Пеньковский вернулся в Москву в субботу, 14 октября, а в следующую пятницу, 20 октября, холодным, дождливым днем он снова сфотографировал необходимые секретные документы. Он готовился встретиться с Дженет Чисхолм в комиссионке на Арбате в час дня. Она пришла первой — после танцкласса для жен дипломатов в резиденции американского посла, недалеко от Арбата.
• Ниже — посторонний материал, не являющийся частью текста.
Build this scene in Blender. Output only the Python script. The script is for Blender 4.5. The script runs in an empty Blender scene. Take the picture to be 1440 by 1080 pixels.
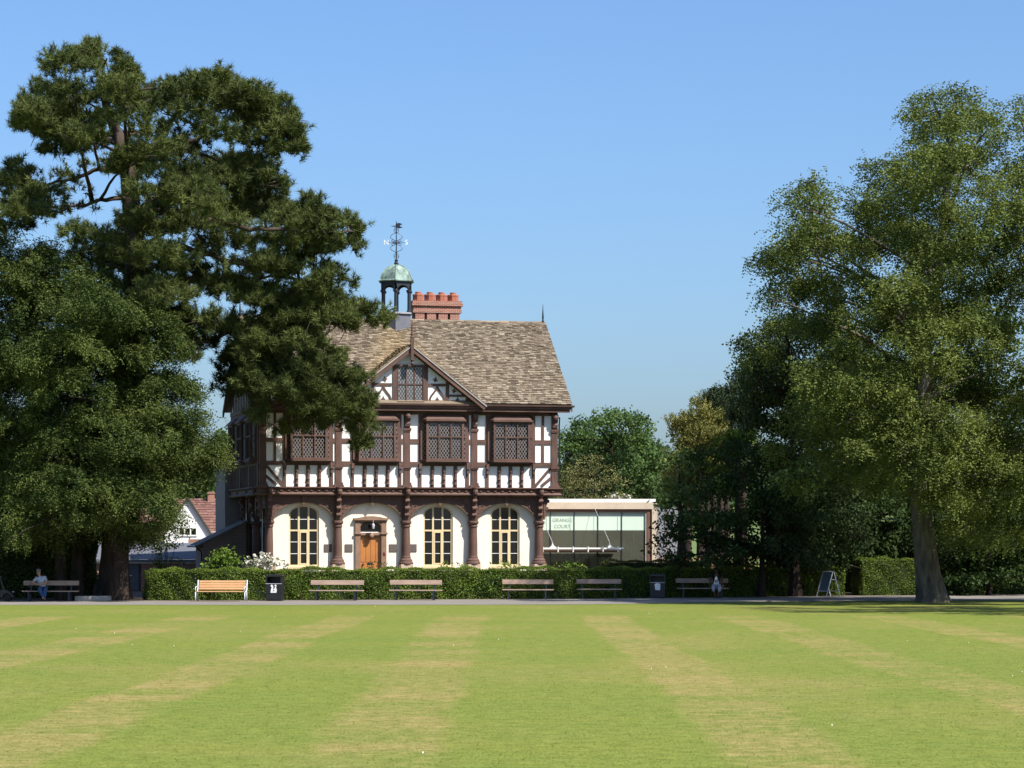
import bpy, math, random
import numpy as np
from mathutils import Vector, Matrix
R = math.radians
rnd = random.Random(7)
scene = bpy.context.scene
col = scene.collection
F_PX, CAM_H, HOR = 3800.0, 2.65, 760.0      # focal length in photo pixels, eye height, horizon row

def at(px, py, D):
    return Vector(((px - 720) / F_PX * D, D, CAM_H + (HOR - py) / F_PX * D))

# ------------------------------------------------------------------ object helpers
def tag(o, label=None, cat=None, group=None, kind=None):
    if label: o['label'] = label
    if cat: o['category'] = cat
    if group: o['group'] = group
    if kind: o['kind'] = kind
    return o

def empty(name, loc=(0, 0, 0), rz=0.0, label=None, cat=None, group=None):
    o = bpy.data.objects.new(name, None)
    o.empty_display_size = 0.3
    col.objects.link(o)
    o.location = loc
    o.rotation_euler = (0, 0, rz)
    return tag(o, label, cat, group)

def link(name, me, mat, parent=None, loc=None, rz=None):
    o = bpy.data.objects.new(name, me)
    col.objects.link(o)
    if mat is not None:
        for m in (mat if isinstance(mat, (list, tuple)) else [mat]):
            me.materials.append(m)
    if parent is not None: o.parent = parent
    if loc is not None: o.location = loc
    if rz is not None: o.rotation_euler = (0, 0, rz)
    return o

def copy_tree(o, parent=None):
    c = o.copy(); col.objects.link(c)
    if parent is not None: c.parent = parent
    for ch in list(o.children): copy_tree(ch, c)
    return c

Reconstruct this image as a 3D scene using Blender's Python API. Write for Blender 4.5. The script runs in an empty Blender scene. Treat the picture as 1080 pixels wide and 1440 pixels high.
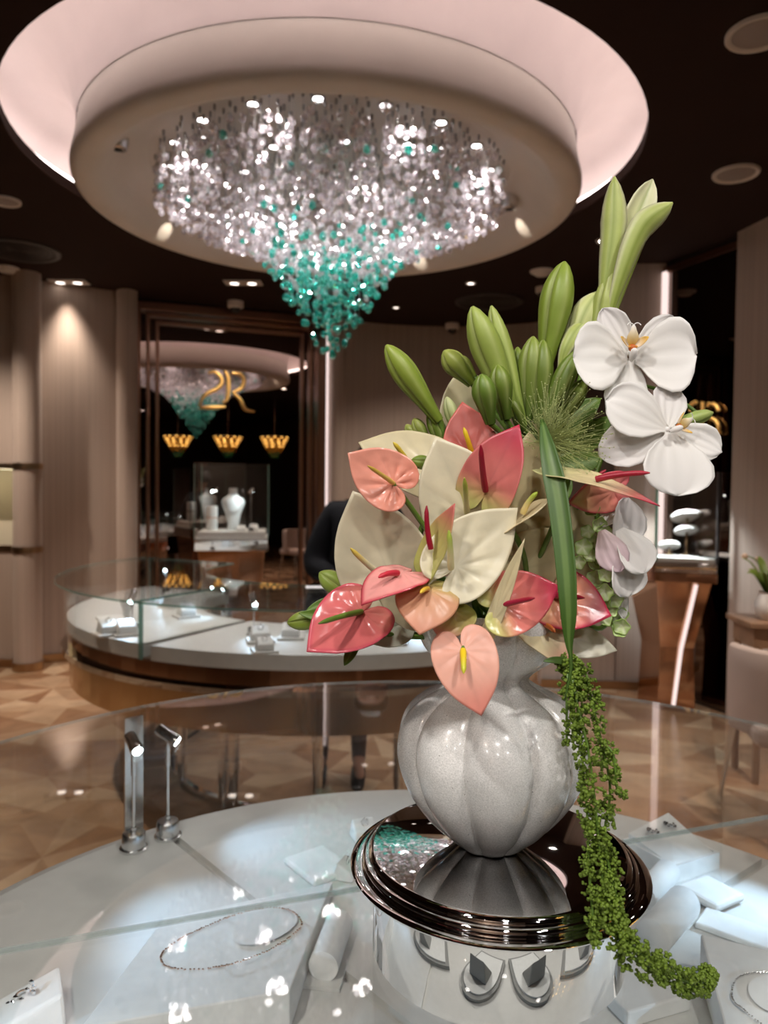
import bpy, bmesh, math, random
from mathutils import Vector, Matrix, noise

random.seed(11)
PI = math.pi
R = math.radians
sc = bpy.context.scene
COL = sc.collection

# ------------------------------------------------------------------ camera
FPX = 1050.0
CAM = Vector((0, 0, 1.45))
PITCH = R(1.75)
ROLL = R(0.6)
FWD = Vector((0, math.cos(PITCH), -math.sin(PITCH)))
R0 = Vector((1, 0, 0))
U0 = Vector((0, math.sin(PITCH), math.cos(PITCH)))
RIGHT = R0 * math.cos(ROLL) + U0 * math.sin(ROLL)
UP = U0 * math.cos(ROLL) - R0 * math.sin(ROLL)


def ray(px, py):
    return FWD + RIGHT * ((px - 540) / FPX) - UP * ((py - 720) / FPX)


def P(px, py, Y):
    r = ray(px, py)
    return CAM + r * (Y / r.y)


def G(px, py, z):
    r = ray(px, py)
    return CAM + r * ((z - CAM.z) / r.z)


def NV(nx, ny, nz):
    """a direction given as seen by a viewer: right, up, towards the viewer"""
    return (RIGHT * nx + UP * ny - FWD * nz).normalized()


cam_d = bpy.data.cameras.new('camera')
cam = bpy.data.objects.new('camera', cam_d)
COL.objects.link(cam)
cam.matrix_world = Matrix(((RIGHT.x, UP.x, -FWD.x, CAM.x),
                           (RIGHT.y, UP.y, -FWD.y, CAM.y),
                           (RIGHT.z, UP.z, -FWD.z, CAM.z), (0, 0, 0, 1)))
cam_d.sensor_fit = 'VERTICAL'
cam_d.sensor_height = 36.0
cam_d.lens = FPX / 1440 * 36.0
cam_d.clip_start = 0.02
cam_d.dof.use_dof = True
cam_d.dof.focus_distance = 0.72
cam_d.dof.aperture_fstop = 7.0
sc.camera = cam

# ------------------------------------------------------------------ colour
def lin(c):
    out = []
    for v in c:
        v = v / 255.0
        out.append(v / 12.92 if v <= 0.04045 else ((v + 0.055) / 1.055) ** 2.4)
    return tuple(out)


def mixc(a, b, t):
    t = max(0, min(1, t))
    return tuple(a[i] * (1 - t) + b[i] * t for i in range(3))


def sstep(x, a, b):
    t = max(0, min(1, (x - a) / (b - a)))
    return t * t * (3 - 2 * t)


# ------------------------------------------------------------------ materials
def newmat(name):
    m = bpy.data.materials.new(name)
    m.use_nodes = True
    nt = m.node_tree
    nt.nodes.clear()
    out = nt.nodes.new('ShaderNodeOutputMaterial')
    return m, nt, out


def pm(name, col, rough=0.5, metal=0.0, spec=0.5, noise_amt=0.0, noise_scale=20, bump=0.0, bump_scale=60, coat=0.0, sheen=0.0, attr=False, trans=0.0, bump_dist=0.002):
    m, nt, out = newmat(name)
    N, L = nt.nodes, nt.links
    b = N.new('ShaderNodeBsdfPrincipled')
    b.inputs['Roughness'].default_value = rough
    b.inputs['Metallic'].default_value = metal
    b.inputs['Specular IOR Level'].default_value = spec
    b.inputs['Coat Weight'].default_value = coat
    b.inputs['Sheen Weight'].default_value = sheen
    c4 = (*col, 1)
    b.inputs['Base Color'].default_value = c4
    src = None
    if attr:
        a = N.new('ShaderNodeAttribute')
        a.attribute_name = 'Col'
        src = a.outputs['Color']
    if noise_amt > 0:
        tc = N.new('ShaderNodeTexCoord')
        nz = N.new('ShaderNodeTexNoise')
        nz.inputs['Scale'].default_value = noise_scale
        nz.inputs['Detail'].default_value = 5
        L.new(tc.outputs['Object'], nz.inputs['Vector'])
        mp = N.new('ShaderNodeMapRange')
        mp.inputs['From Min'].default_value = 0.3
        mp.inputs['From Max'].default_value = 0.7
        mp.inputs['To Min'].default_value = 1 - noise_amt
        mp.inputs['To Max'].default_value = 1 + noise_amt
        L.new(nz.outputs['Fac'], mp.inputs['Value'])
        mx = N.new('ShaderNodeVectorMath')
        mx.operation = 'SCALE'
        if src is None:
            mx.inputs[0].default_value = col
        else:
            L.new(src, mx.inputs[0])
        L.new(mp.outputs['Result'], mx.inputs['Scale'])
        src = mx.outputs['Vector']
    if src is not None:
        L.new(src, b.inputs['Base Color'])
    if bump > 0:
        tc = N.new('ShaderNodeTexCoord')
        nz = N.new('ShaderNodeTexNoise')
        nz.inputs['Scale'].default_value = bump_scale
        nz.inputs['Detail'].default_value = 6
        L.new(tc.outputs['Object'], nz.inputs['Vector'])
        bp = N.new('ShaderNodeBump')
        bp.inputs['Strength'].default_value = bump
        bp.inputs['Distance'].default_value = bump_dist
        L.new(nz.outputs['Fac'], bp.inputs['Height'])
        L.new(bp.outputs['Normal'], b.inputs['Normal'])
    sh = b.outputs['BSDF']
    if trans > 0:
        t = N.new('ShaderNodeBsdfTranslucent')
        if src is not None:
            L.new(src, t.inputs['Color'])
        else:
            t.inputs['Color'].default_value = c4
        ms = N.new('ShaderNodeMixShader')
        ms.inputs['Fac'].default_value = trans
        L.new(sh, ms.inputs[1])
        L.new(t.outputs['BSDF'], ms.inputs[2])
        sh = ms.outputs['Shader']
    L.new(sh, out.inputs['Surface'])
    return m


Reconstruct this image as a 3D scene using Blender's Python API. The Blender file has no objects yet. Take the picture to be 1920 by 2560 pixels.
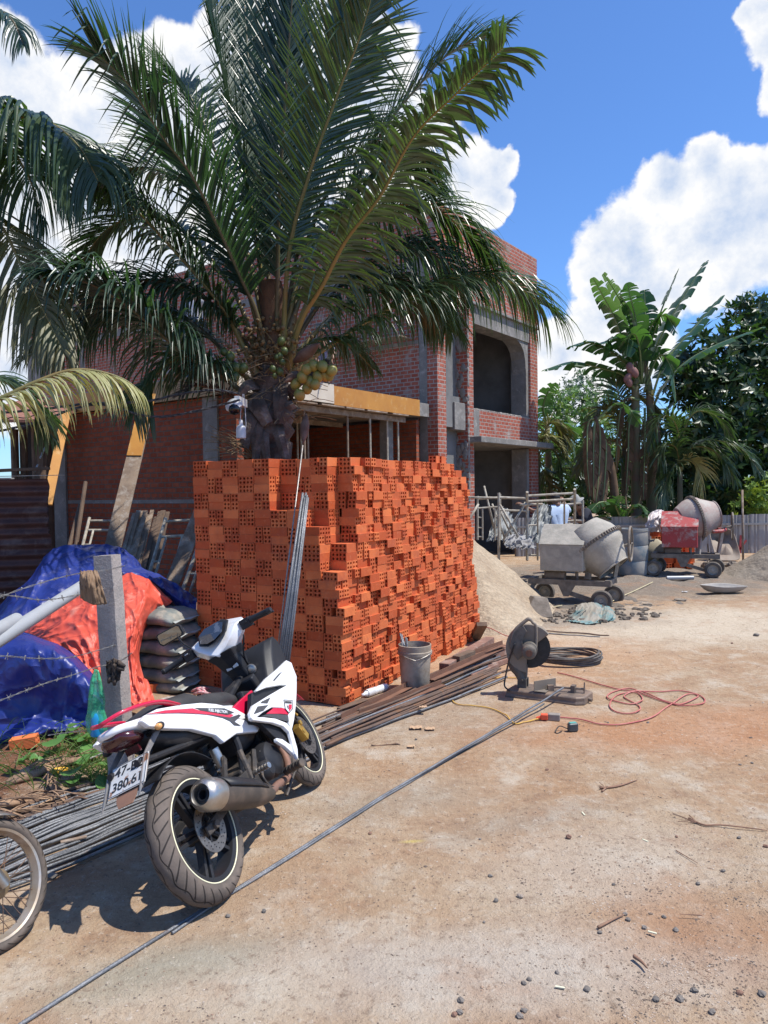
import bpy, bmesh, math, random
from mathutils import Vector, Matrix, noise, Euler

# ------------------------------------------------------------------ camera, sky, sun
sc = bpy.context.scene
col = sc.collection
R_ = math.radians
FPX, CAMH = 1850.0, 1.75
PITCH, ROLL = R_(1.67), R_(-0.8)
CAMR = Matrix.Rotation(R_(90) - PITCH, 3, 'X') @ Matrix.Rotation(ROLL, 3, 'Z')
CAMP = Vector((0, 0, CAMH))
cd = bpy.data.cameras.new('camera')
cam = bpy.data.objects.new('camera', cd)
col.objects.link(cam)
cam.matrix_world = Matrix.Translation(CAMP) @ CAMR.to_4x4()
cd.sensor_fit = 'VERTICAL'
cd.sensor_height = 36
cd.sensor_width = 27
cd.lens = 36 * FPX / 2560
cd.clip_end = 3000
cd.clip_start = 0.05
sc.camera = cam
sc.view_settings.view_transform = 'Standard'
sc.view_settings.look = 'None'
sc.view_settings.exposure = 0.4
sc.view_settings.gamma = 1

SUN_AZ, SUN_EL = R_(-10), R_(64)      # azimuth measured from +x, counter clockwise
sd = bpy.data.lights.new('sun', 'SUN')
sd.energy = 4.5
sd.angle = R_(0.5)
sd.color = (1.0, 0.955, 0.88)
so = bpy.data.objects.new('sun', sd)
col.objects.link(so)
sdir = Vector((math.cos(SUN_AZ) * math.cos(SUN_EL), math.sin(SUN_AZ) * math.cos(SUN_EL), math.sin(SUN_EL)))
so.rotation_euler = sdir.to_track_quat('Z', 'Y').to_euler()
so.location = (6, -4, 14)


def ray(px, py):
    return (CAMR @ Vector(((px - 960) / FPX, -(py - 1280) / FPX, -1))).normalized()


def G(px, py, z=0.0):
    d = ray(px, py)
    t = (z - CAMH) / d.z
    return CAMP + d * t


def at(px, py, Y):
    d = ray(px, py)
    return CAMP + d * (Y / d.y)


w = bpy.data.worlds.new('World')
sc.world = w
w.use_nodes = True
nt = w.node_tree
nt.nodes.clear()


class NT:
    """small helper that chains shader nodes"""
    def __init__(s, tree):
        s.t = tree

    def n(s, typ, **kw):
        nd = s.t.nodes.new(typ)
        ins = kw.pop('ins', {})
        for k, v in kw.items():
            setattr(nd, k, v)
        for k, v in ins.items():
            s.set(nd.inputs[k], v)
        return nd

    def set(s, sock, v):
        if isinstance(v, bpy.types.NodeSocket):
            s.t.links.new(v, sock)
        elif v is not None:
            sock.default_value = v

    def m(s, op, a, b=None, c=None, clamp=False):
        nd = s.n('ShaderNodeMath', operation=op, use_clamp=clamp)
        s.set(nd.inputs[0], a)
        if b is not None: s.set(nd.inputs[1], b)
        if c is not None: s.set(nd.inputs[2], c)
        return nd.outputs[0]

    def vm(s, op, a, b=None, scale=None):
        nd = s.n('ShaderNodeVectorMath', operation=op)
        s.set(nd.inputs[0], a)
        if b is not None: s.set(nd.inputs[1], b)
        if scale is not None: s.set(nd.inputs['Scale'], scale)
        return nd.outputs['Value'] if op in ('DISTANCE', 'LENGTH', 'DOT_PRODUCT') else nd.outputs[0]

    def mix(s, f, a, b, blend='MIX'):
        nd = s.n('ShaderNodeMix', data_type='RGBA', blend_type=blend)
        s.set(nd.inputs[0], f)
        s.set(nd.inputs[6], a if not isinstance(a, tuple) else (*a[:3], 1))
        s.set(nd.inputs[7], b if not isinstance(b, tuple) else (*b[:3], 1))
        return nd.outputs[2]

    def noise(s, vec, scale, detail=4, rough=.55, dist=0, out='Fac'):
        nd = s.n('ShaderNodeTexNoise', ins={'Scale': scale, 'Detail': detail, 'Roughness': rough, 'Distortion': dist})
        if vec is not None: s.set(nd.inputs['Vector'], vec)
        return nd.outputs[out]

    def rng(s, v, a, b, c=0., d=1., smooth=False):
        nd = s.n('ShaderNodeMapRange', clamp=True, interpolation_type='SMOOTHSTEP' if smooth else 'LINEAR')
        for i, x in enumerate((v, a, b, c, d)):
            s.set(nd.inputs[i], x)
        return nd.outputs[0]


N = NT(nt)
sky = N.n('ShaderNodeTexSky', sky_type='NISHITA', sun_disc=False, sun_elevation=SUN_EL, sun_rotation=R_(90) - SUN_AZ,
          altitude=400, air_density=1.0, dust_density=0.6, ozone_density=2.2)
tc = N.n('ShaderNodeTexCoord').outputs['Generated']
# cumulus: puffs given by direction and angular radius, edges broken up by noise
warp = N.noise(tc, 7.0, 6, .6, out='Color')
warp = N.vm('SUBTRACT', warp, (0.5, 0.5, 0.5))
dirw = N.vm('ADD', tc, N.vm('SCALE', warp, scale=0.085))
puffs = [  # photo x, y, radius in px
    (1760, 580, 190), (1580, 625, 125), (1650, 500, 85), (1840, 440, 85), (1765, 400, 60), (1510, 700, 90),
    (1920, 540, 150), (1620, 700, 120), (2010, 440, 110), (1500, 800, 90), (1580, 880, 100), (1440, 960, 90),
    (1955, 60, 85), (1985, 190, 75), (1880, 10, 40), (2060, -40, 120),
    (20, 130, 90), (60, 260, 150), (150, 400, 200), (360, 260, 130), (430, 190, 90), (300, 520, 230), (80, 620, 220),
    (500, 360, 190), (560, 120, 80), (640, 560, 200), (720, 80, 110), (860, 120, 120), (960, 160, 80), (980, 110, 60), (900, 330, 170),
    (780, 240, 150), (1235, 410, 60), (1265, 370, 32), (1170, 450, 100), (1240, 500, 50), (1080, 560, 150), (1040, 330, 80),
    (-150, 300, 220), (-100, 800, 260), (1400, 900, 90), (2150, 600, 160), (400, 800, 220), (900, 700, 200), (60, 900, 170),
    (1240, 720, 60), (-500, 300, 260), (2500, 300, 200), (2700, 700, 260), (2400, -300, 240), (-600, -200, 180)]
dens = None
for i, (x, y, r) in enumerate(puffs):
    d = ray(x, y)
    rr = r / FPX
    dist = N.vm('DISTANCE', dirw, tuple(d))
    v = N.m('SUBTRACT', 1.0, N.m('DIVIDE', dist, rr))
    dens = v if dens is None else N.m('SMOOTH_MAX', dens, v, 0.18)
big = N.noise(tc, 16.0, 7, .62)
dens2 = N.m('ADD', dens, N.m('MULTIPLY', N.m('SUBTRACT', big, 0.5), 0.68))
mask = N.rng(dens2, 0.0, 0.20, smooth=True)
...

Когда дверь в теплый, душный магазин открылась, звякнул колокольчик. Витрины были заполнены старинными тарелками, хрусталем, столовой посудой, серебряными блюдами, часами, драгоценностями и вазами. На стенах висели пейзажи, портреты и фотографии в рамках — коллекция памяти, вырванной с корнем и выставленной на продажу. Большая часть товаров была не лучшего качества, но время от времени появлялись ценные дореволюционные вещи.

Встречаться в комиссионном было удобнее, чем в кулинарном отделе ресторана «Прага». Чисхолм сначала пришла туда, увидела, что купить практически нечего, и поняла, что, если Пеньковский опоздает, нечем будет оправдывать свое присутствие там. Комиссионный магазин был прекрасным прикрытием.

Пеньковский пришел вовремя и быстро обошел магазин, чтобы она его заметила. Когда он вышел, она последовала за ним по Арбату, не говоря ни слова. Серое, тяжелое небо и сырой, морозный воздух — осенний день, который действует москвичам на нервы. Они больше любят морозную сухую зиму, чем мокрую неустойчивую осень. У Дженет была продуктовая сумка, а на голове — советская меховая шапка, и нельзя было сказать, что это иностранка. Пеньковский прошелся по Арбату к Смоленской площади. Он повернул направо в переулок и вошел в последнюю дверь справа. Дом был старый, в конце переулка, на нем значился номер 7/4. Сначала шли два ряда дверей, затем — холл. Миссис Чисхолм увидела, как Пеньковский исчезает за дверью. Никто за ними не следил, она вошла вслед за ним. Они были одни. Он передал ей письмо. Они обменялись приветствиями и поинтересовались, как здоровье домашних. Пеньковский выразил сожаление, что ничего не получит в ответ от нее. Встреча продолжалась меньше минуты.